No. KE = ½ m v^2 with v^2 always non-negative and m positive. Direction of motion does not matter — forward and backward motion at the same speed have identical KE.
Kinetic energy belongs to motion; potential energy belongs to position. A roller coaster at the top of a hill has maximum PE and minimum KE. At the bottom, PE has converted to KE. Total mechanical energy stays constant if friction is small.
Stopping distance grows with KE, which grows with velocity squared. A car at 100 km/h has four times the energy of one at 50 km/h. Crumple zones absorb that energy over a controlled distance, lowering peak force on occupants.

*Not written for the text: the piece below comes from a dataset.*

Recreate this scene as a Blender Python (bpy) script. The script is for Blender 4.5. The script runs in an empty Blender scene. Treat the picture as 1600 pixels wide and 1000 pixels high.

Total KE is not always conserved. Elastic collisions preserve it; inelastic collisions convert part of it into heat, sound, and deformation. Momentum, by contrast, is always conserved when no external force acts.
Energy stored in a spinning object: KE_rot = ½ I ω^2. Moment of inertia I depends on how mass is distributed about the rotation axis; angular velocity ω is in rad/s. A flywheel uses rotational KE for short-term energy storage.
When speeds exceed about 1 percent of the speed of light, classical KE underestimates the true value. Particles in CERN accelerators are routinely relativistic. For everyday physics, ½mv² is accurate to many decimal places.